→ **GOAL**
Extract the first line through the line containing "sc.camera = cam" from the listing below, exactly as written.

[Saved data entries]
+ + + + + + +

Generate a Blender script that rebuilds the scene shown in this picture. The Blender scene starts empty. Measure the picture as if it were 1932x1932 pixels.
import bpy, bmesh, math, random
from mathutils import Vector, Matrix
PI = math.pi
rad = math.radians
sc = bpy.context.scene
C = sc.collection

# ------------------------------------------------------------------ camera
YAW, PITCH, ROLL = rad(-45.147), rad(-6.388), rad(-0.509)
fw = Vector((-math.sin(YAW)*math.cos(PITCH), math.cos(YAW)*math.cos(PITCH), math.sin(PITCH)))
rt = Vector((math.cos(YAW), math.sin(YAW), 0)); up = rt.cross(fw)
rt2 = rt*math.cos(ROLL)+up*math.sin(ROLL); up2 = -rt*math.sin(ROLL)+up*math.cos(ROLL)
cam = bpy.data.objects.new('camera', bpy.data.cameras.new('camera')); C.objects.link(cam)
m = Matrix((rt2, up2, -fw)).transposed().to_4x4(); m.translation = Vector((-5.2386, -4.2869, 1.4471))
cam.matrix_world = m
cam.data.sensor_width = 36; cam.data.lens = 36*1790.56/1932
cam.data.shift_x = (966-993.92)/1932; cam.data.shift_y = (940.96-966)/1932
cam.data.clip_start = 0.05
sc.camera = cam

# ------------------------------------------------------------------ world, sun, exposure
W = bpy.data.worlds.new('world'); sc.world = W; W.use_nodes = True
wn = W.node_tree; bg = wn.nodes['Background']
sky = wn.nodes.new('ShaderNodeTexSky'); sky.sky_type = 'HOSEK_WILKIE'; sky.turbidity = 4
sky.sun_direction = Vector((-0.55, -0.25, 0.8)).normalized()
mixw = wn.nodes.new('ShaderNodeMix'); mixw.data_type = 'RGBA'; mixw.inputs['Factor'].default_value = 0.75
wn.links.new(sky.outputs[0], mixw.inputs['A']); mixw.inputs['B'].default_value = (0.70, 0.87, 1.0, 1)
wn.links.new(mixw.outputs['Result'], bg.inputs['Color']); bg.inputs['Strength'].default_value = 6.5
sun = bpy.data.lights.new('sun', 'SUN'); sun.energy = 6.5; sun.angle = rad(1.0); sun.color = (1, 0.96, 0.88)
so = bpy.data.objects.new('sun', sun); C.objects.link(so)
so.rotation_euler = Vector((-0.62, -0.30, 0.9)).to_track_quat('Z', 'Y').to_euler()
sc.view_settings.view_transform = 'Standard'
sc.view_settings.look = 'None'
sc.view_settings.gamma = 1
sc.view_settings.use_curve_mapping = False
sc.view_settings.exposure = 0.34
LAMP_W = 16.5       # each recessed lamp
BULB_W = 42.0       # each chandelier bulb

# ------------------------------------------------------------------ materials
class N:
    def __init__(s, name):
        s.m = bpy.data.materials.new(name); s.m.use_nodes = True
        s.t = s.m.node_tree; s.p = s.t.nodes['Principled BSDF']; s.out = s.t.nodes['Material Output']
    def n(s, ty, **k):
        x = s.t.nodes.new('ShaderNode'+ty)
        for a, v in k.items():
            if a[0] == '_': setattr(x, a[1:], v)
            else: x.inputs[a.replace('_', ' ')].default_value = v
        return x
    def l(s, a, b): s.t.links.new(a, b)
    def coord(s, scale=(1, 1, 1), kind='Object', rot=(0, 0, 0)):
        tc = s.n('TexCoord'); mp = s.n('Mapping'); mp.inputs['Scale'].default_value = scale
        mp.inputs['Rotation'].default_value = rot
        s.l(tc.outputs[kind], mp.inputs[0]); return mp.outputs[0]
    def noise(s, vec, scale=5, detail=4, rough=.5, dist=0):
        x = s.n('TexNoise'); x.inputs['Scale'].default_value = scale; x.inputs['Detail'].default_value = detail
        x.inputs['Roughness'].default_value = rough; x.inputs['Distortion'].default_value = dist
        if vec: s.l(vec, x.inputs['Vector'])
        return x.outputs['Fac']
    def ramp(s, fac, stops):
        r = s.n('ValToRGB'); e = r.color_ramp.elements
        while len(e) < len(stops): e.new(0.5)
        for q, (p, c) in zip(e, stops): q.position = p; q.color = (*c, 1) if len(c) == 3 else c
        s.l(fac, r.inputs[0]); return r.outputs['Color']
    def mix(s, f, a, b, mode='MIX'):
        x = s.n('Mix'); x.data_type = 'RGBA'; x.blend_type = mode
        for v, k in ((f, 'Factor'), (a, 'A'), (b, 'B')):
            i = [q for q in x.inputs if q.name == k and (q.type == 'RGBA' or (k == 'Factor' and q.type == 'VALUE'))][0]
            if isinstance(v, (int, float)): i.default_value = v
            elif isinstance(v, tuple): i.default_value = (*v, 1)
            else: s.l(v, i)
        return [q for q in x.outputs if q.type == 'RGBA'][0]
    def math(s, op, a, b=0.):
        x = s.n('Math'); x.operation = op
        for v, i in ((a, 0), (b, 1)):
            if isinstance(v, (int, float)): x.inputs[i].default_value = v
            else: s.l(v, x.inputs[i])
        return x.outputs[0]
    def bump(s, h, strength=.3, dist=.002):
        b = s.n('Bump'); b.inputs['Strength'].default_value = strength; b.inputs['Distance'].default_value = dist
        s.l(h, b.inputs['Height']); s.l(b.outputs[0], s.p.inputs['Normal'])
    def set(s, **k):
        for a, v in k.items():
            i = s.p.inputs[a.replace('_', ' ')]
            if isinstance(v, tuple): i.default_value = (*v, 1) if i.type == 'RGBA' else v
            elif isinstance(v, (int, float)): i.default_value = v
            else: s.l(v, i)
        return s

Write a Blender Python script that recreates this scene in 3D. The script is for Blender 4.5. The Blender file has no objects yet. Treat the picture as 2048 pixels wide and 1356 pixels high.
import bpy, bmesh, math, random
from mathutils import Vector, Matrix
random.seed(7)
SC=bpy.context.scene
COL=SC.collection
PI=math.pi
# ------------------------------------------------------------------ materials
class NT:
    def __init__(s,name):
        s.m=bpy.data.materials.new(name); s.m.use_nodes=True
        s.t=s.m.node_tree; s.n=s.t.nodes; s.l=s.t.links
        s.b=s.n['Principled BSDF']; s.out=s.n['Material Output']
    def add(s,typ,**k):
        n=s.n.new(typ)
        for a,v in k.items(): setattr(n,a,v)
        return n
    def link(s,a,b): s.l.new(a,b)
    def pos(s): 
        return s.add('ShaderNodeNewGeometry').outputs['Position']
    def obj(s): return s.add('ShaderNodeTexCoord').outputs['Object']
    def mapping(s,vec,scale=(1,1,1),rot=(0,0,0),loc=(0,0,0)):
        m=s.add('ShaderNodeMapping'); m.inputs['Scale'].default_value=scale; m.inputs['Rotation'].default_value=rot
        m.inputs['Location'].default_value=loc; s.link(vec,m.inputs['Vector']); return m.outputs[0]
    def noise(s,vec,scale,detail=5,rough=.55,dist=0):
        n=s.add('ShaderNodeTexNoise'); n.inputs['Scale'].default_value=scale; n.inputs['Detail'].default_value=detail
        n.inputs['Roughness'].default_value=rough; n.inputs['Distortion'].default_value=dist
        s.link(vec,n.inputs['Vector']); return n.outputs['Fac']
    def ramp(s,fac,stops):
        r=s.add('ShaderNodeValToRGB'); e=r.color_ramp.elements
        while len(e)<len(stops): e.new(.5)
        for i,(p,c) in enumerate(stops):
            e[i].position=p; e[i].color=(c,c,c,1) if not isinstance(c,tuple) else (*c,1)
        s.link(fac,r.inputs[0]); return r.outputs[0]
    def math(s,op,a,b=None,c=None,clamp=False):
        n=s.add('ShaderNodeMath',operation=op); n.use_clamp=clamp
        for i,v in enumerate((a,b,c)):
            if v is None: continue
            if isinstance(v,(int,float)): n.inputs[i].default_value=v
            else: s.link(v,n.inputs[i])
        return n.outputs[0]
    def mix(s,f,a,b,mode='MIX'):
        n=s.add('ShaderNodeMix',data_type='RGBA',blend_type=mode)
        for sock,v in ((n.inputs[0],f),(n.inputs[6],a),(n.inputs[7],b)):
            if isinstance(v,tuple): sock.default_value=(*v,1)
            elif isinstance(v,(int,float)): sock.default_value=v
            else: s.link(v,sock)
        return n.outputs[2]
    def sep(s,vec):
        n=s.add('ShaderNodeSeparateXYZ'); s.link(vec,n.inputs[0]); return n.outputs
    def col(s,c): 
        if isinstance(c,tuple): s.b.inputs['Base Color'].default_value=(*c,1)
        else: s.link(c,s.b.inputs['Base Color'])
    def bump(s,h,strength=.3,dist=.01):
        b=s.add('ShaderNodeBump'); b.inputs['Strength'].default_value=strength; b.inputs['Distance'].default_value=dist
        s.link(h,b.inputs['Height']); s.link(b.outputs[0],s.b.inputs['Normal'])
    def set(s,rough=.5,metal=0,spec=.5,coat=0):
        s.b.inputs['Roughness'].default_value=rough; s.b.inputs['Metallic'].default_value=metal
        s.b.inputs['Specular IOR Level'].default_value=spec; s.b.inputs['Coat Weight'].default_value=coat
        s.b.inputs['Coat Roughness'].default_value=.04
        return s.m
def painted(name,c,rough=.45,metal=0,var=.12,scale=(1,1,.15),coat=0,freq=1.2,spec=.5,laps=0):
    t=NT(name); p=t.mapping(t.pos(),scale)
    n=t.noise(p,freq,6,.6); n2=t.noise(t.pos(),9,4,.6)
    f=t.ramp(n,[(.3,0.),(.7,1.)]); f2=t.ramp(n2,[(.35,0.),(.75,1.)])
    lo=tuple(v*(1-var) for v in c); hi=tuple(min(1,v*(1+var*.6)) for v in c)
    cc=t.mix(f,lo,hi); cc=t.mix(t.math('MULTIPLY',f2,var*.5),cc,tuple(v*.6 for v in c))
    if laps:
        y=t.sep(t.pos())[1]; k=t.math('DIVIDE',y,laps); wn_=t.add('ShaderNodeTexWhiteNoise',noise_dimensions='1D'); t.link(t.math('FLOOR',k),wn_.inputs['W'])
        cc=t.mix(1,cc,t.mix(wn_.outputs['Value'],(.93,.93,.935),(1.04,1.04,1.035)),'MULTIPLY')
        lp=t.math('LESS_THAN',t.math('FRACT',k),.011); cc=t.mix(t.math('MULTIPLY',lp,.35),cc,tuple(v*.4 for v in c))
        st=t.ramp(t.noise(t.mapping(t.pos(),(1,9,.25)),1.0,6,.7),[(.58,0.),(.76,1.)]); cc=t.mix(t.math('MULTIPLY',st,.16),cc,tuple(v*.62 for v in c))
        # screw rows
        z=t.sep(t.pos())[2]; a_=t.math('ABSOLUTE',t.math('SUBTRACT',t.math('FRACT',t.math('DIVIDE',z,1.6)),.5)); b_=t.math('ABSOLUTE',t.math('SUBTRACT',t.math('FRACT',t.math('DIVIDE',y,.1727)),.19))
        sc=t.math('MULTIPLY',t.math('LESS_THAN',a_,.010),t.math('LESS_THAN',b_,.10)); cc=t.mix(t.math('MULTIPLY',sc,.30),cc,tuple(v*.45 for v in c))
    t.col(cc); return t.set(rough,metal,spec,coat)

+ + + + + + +

→ **SOLUTION TO THIS EXERCISE**
Generate a Blender script that rebuilds the scene shown in this picture. The Blender scene starts empty. Measure the picture as if it were 1932x1932 pixels.
import bpy, bmesh, math, random
from mathutils import Vector, Matrix
PI = math.pi
rad = math.radians
sc = bpy.context.scene
C = sc.collection

# ------------------------------------------------------------------ camera
YAW, PITCH, ROLL = rad(-45.147), rad(-6.388), rad(-0.509)
fw = Vector((-math.sin(YAW)*math.cos(PITCH), math.cos(YAW)*math.cos(PITCH), math.sin(PITCH)))
rt = Vector((math.cos(YAW), math.sin(YAW), 0)); up = rt.cross(fw)
rt2 = rt*math.cos(ROLL)+up*math.sin(ROLL); up2 = -rt*math.sin(ROLL)+up*math.cos(ROLL)
cam = bpy.data.objects.new('camera', bpy.data.cameras.new('camera')); C.objects.link(cam)
m = Matrix((rt2, up2, -fw)).transposed().to_4x4(); m.translation = Vector((-5.2386, -4.2869, 1.4471))
cam.matrix_world = m
cam.data.sensor_width = 36; cam.data.lens = 36*1790.56/1932
cam.data.shift_x = (966-993.92)/1932; cam.data.shift_y = (940.96-966)/1932
cam.data.clip_start = 0.05
sc.camera = cam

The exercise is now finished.